* What is needed
Out of the lines below, please list those that hold the string "wide".

* Source excerpt

^^^^^^^^

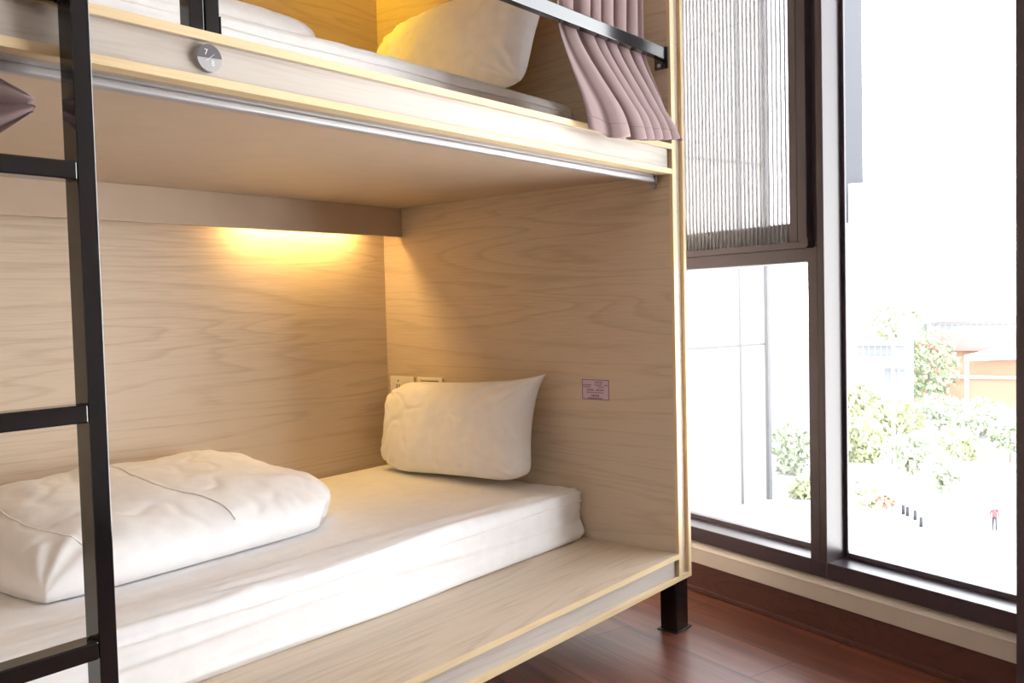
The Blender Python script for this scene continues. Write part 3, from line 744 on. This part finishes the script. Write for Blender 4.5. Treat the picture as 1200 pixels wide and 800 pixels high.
def tree(px, dist, row_top, row_low, wpx, kind, label, name='tree', n=420, size=.42, base=None):
    rng = random.Random(px*7+dist)
    p = at(px, dist); zt = zrow(px, row_top, dist); zl = zrow(px, row_low, dist)
    t = empty(name, p, label, 'tree' if name == 'tree' else 'shrub')
    tr = MB()
    if zl > G+.4 or name == 'tree':
        tr.cyl(p, (p.x, p.y, (zl+zt)/2), .22, .10, 10)
        for k_ in range(4):
            a = k_*1.6; tr.cyl((p.x, p.y, lerp(zl, zt, .1)), (p.x+math.cos(a)*1.2, p.y+math.sin(a)*1.2, lerp(zl, zt, .6)), .09, .04, 8)
        tr.build('trunk', BARK, t)
    cr = MB(); leaves(cr, (p.x, p.y, (zt+zl)/2), wpx*dist*K/2, (zt-zl)/2, n, size, rng)
    cr.build('foliage', LF[kind], t); return t
# palm
t = empty('palm_tree', at(1063, 101), 'slender palm tree standing over the balcony house', 'palm tree')
p = at(1063, 101); zc = zrow(1063, 368, 101)
MB().tube([(p.x+.25*math.sin(i*.5), p.y, lerp(G, zc, i/12)) for i in range(13)], .22, 10).build('trunk', BARK, t)
for i in range(15):
    a = i*2.4; ln = 3.0+.5*math.sin(i*3); up = .35+.75*((i*37) % 10)/10
    fm = MB(); pts = []
    for q_ in range(9):
        r_ = q_/8; pts.append(Vector((p.x+math.cos(a)*ln*r_, p.y+math.sin(a)*ln*r_, zc+up*2.4*r_-2.3*r_*r_)))
    rowsA = []
    for q_, c_ in enumerate(pts):
        wd = .42*math.sin(PI*min(1, .12+q_/8*.88))+.03; sd = Vector((-math.sin(a), math.cos(a), 0))
        rowsA.append([c_-sd*wd-Vector((0,0,wd*.5)), c_, c_+sd*wd-Vector((0,0,wd*.5))])
    fm.grid(rowsA); fm.build('frond', LF[2], t)
tree(1088, 134, 378, 470, 52, 0, 'dense green tree right beside the palm'.replace(' right', ''), n=900)
tree(1046, 86, 355, 402, 36, 2, 'pale loose tree crown in front of the white house roof', n=260)
tree(1008, 106, 448, 492, 34, 1, 'yellowish bushy tree below the narrow white house', n=420)
tree(1046, 96, 468, 512, 58, 1, 'wide yellow green tree below the balcony house', n=600)
tree(1100, 107, 462, 500, 52, 2, 'round pale tree below the dense green tree', n=420)
tree(1150, 112, 466, 520, 60, 2, 'pale green tree below the red roofed house', n=520)
tree(1185, 92, 492, 530, 36, 2, 'small round tree near the hedge by the post', n=260)
tree(1107, 68, 528, 578, 30, 2, 'young tree with a thin crown on the open plaza', n=260, size=.3)
tree(1010, 84, 486, 552, 42, 1, 'tall yellow green shrub beside the window mullion', n=460)
tree(1066, 77, 508, 552, 40, 2, 'sparse shrub row at the edge of the plaza', 'shrub', n=260)
tree(1120, 90, 502, 546, 44, 1, 'yellow flowering shrub behind the open plaza', 'shrub', n=260)
tree(926, 84, 488, 560, 40, 2, 'pale tree seen through the lower fixed pane', n=360)
tree(940, 74, 556, 592, 26, 1, 'yellow shrub seen low through the lower fixed pane', 'shrub', n=200)
tree(1018, 66, 572, 594, 30, 1, 'yellow flower bush on the plaza', 'shrub', n=180, size=.25)
tree(1036, 63, 580, 594, 20, 3, 'small red flower bush on the plaza', 'shrub', n=120, size=.25)
def hedge(px0, px1, dist, row_top, label):
    c = at((px0+px1)/2, dist); t = empty('hedge', c, label, 'hedge'); Mt = bldmat((px0+px1)/2, dist); k = dist*K
    zt = zrow((px0+px1)/2, row_top, dist)-G; L = (px1-px0)*k; mb = MB(); rng = random.Random(px0)
    bx(mb, Mt, -L/2, L/2, 0, 1.6, 0, zt*.9)
    for _ in range(int(L*26)):
        q_ = Mt @ Vector((rng.uniform(-L/2, L/2), rng.uniform(-.15, 1.7), rng.uniform(.1, zt))); leaves(mb, q_, .25, .2, 1, .22, rng)
    mb.build('foliage', LF[2], t)
    bx(MB(), Mt, -L/2-.2, L/2+.2, -.35, 1.9, 0, .16).build('kerb', C['lightgrey'], t)
hedge(1134, 1215, 80, 543, 'clipped pale green hedge on the plaza behind the walking person')
hedge(996, 1076, 80, 545, 'clipped yellowish hedge on the plaza beside the mullion')

# person in red walking on the plaza, one skinned figure
def person(px, dist):
    p = at(px, dist); h = az(px); r = Vector((h.y, -h.x, 0))
    t = empty('person', p, 'person in a red top and dark trousers walking across the plaza', 'person')
    def P(x, y, z): return p+r*x+h*y+Vector((0,0,z))
    J = {'pel': (0,0,.95,.13), 'che': (0,0,1.28,.15), 'nec': (0,0,1.46,.055), 'hea': (0,-.02,1.60,.095), 'top': (0,0,1.70,.07)}
    for s_, n_ in ((-1,'l'), (1,'r')):
        J['sh'+n_] = (s_*.18,0,1.40,.06); J['el'+n_] = (s_*.25,-.05*s_,1.14,.045); J['wr'+n_] = (s_*.24,-.12,.92,.032); J['ha'+n_] = (s_*.235,-.15,.84,.035)
        J['hi'+n_] = (s_*.09,0,.88,.085); J['kn'+n_] = (s_*.10,-.13*s_,.48,.06); J['an'+n_] = (s_*.10,-.06*s_+(.12 if s_ > 0 else 0),.09,.042); J['to'+n_] = (s_*.11,-.06*s_-.16+(.12 if s_ > 0 else 0),.045,.038)
    E = [('pel','che'), ('che','nec'), ('nec','hea'), ('hea','top')]
    for n_ in 'lr': E += [('che','sh'+n_), ('sh'+n_,'el'+n_), ('el'+n_,'wr'+n_), ('wr'+n_,'ha'+n_), ('pel','hi'+n_), ('hi'+n_,'kn'+n_), ('kn'+n_,'an'+n_), ('an'+n_,'to'+n_)]
    ks = list(J); me = bpy.data.meshes.new('body'); W = wloc(t)
    me.from_pydata([P(*J[k_][:3])-W for k_ in ks], [(ks.index(a_), ks.index(b_)) for a_, b_ in E], [])
    o = bpy.data.objects.new('body', me); COL.objects.link(o); o.parent = t
    o.modifiers.new('skin', 'SKIN'); sv = me.skin_vertices[0].data
    for i_, k_ in enumerate(ks): sv[i_].radius = (J[k_][3],)*2; sv[i_].use_root = (k_ == 'pel')
    sd = o.modifiers.new('sub', 'SUBSURF'); sd.levels = 2; sd.render_levels = 2
    mt, nt, b = newmat('clothed_figure'); tc_ = N(nt, 'ShaderNodeTexCoord'); sx_ = N(nt, 'ShaderNodeSeparateXYZ'); nt.links.new(tc_.outputs['Object'], sx_.inputs[0])
    mr = N(nt, 'ShaderNodeMapRange'); mr.inputs['From Max'].default_value = 1.8; nt.links.new(sx_.outputs['Z'], mr.inputs[0])
    rr = ramp(nt, [(0, (.05,.05,.06)), (.53, (.42,.07,.08)), (.815, (.50,.34,.26)), (.91, (.05,.04,.04))]); rr.color_ramp.interpolation = 'CONSTANT'
    nt.links.new(mr.outputs[0], rr.inputs[0]); nt.links.new(rr.outputs[0], b.inputs['Base Color']); me.materials.append(mt)
person(1165, 67)
for i, (px, d_) in enumerate(((1057, 70), (1062, 69.5), (1071, 68.5), (1078, 66.5))):
    p = at(px, d_); o = MB().cyl(p, (p.x, p.y, G+.6), .12, .10, 12).sphere((p.x, p.y, G+.6), .11, 2, (1,1,.6)).build('bollard', C['grey'], smooth=True)
    tag(o, 'short dark bollard in the row across the plaza', 'bollard', 'row of bollards on the plaza')

for o in bpy.data.objects:
    if '_w' in o: del o['_w']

^^^^^^^^

* Answer to the exercise
The Blender Python script for this scene continues. Write part 3, from line 744 on. This part finishes the script. Write for Blender 4.5. Treat the picture as 1200 pixels wide and 800 pixels high.
tree(1046, 96, 468, 512, 58, 1, 'wide yellow green tree below the balcony house', n=600)